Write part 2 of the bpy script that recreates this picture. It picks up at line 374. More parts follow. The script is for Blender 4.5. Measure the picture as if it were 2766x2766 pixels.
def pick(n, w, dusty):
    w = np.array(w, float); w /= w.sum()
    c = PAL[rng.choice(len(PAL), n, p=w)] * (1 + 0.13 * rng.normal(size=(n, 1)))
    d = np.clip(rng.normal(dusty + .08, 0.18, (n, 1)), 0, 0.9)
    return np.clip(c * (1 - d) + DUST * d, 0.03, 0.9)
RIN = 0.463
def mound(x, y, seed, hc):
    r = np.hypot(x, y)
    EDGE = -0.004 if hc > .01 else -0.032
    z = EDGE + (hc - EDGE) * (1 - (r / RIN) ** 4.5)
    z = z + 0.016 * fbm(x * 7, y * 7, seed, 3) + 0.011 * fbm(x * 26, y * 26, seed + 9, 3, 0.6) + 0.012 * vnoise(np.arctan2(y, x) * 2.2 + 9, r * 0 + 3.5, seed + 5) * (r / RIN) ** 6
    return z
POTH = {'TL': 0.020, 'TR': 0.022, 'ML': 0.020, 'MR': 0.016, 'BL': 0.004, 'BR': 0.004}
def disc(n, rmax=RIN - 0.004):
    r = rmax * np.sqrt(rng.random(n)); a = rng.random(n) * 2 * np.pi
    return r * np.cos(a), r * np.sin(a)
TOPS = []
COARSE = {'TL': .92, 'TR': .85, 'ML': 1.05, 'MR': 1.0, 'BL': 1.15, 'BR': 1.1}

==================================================

## What to work on
Make an exact copy of the listing, including every line.

## Exercise answer
Write part 2 of the bpy script that recreates this picture. It picks up at line 374. More parts follow. The script is for Blender 4.5. Measure the picture as if it were 2766x2766 pixels.
def pick(n, w, dusty):
    w = np.array(w, float); w /= w.sum()
    c = PAL[rng.choice(len(PAL), n, p=w)] * (1 + 0.13 * rng.normal(size=(n, 1)))
    d = np.clip(rng.normal(dusty + .08, 0.18, (n, 1)), 0, 0.9)
    return np.clip(c * (1 - d) + DUST * d, 0.03, 0.9)
RIN = 0.463
def mound(x, y, seed, hc):
    r = np.hypot(x, y)
    EDGE = -0.004 if hc > .01 else -0.032
    z = EDGE + (hc - EDGE) * (1 - (r / RIN) ** 4.5)
    z = z + 0.016 * fbm(x * 7, y * 7, seed, 3) + 0.011 * fbm(x * 26, y * 26, seed + 9, 3, 0.6) + 0.012 * vnoise(np.arctan2(y, x) * 2.2 + 9, r * 0 + 3.5, seed + 5) * (r / RIN) ** 6
    return z
POTH = {'TL': 0.020, 'TR': 0.022, 'ML': 0.020, 'MR': 0.016, 'BL': 0.004, 'BR': 0.004}
def disc(n, rmax=RIN - 0.004):
    r = rmax * np.sqrt(rng.random(n)); a = rng.random(n) * 2 * np.pi
    return r * np.cos(a), r * np.sin(a)
TOPS = []
COARSE = {'TL': .92, 'TR': .85, 'ML': 1.05, 'MR': 1.0, 'BL': 1.15, 'BR': 1.1}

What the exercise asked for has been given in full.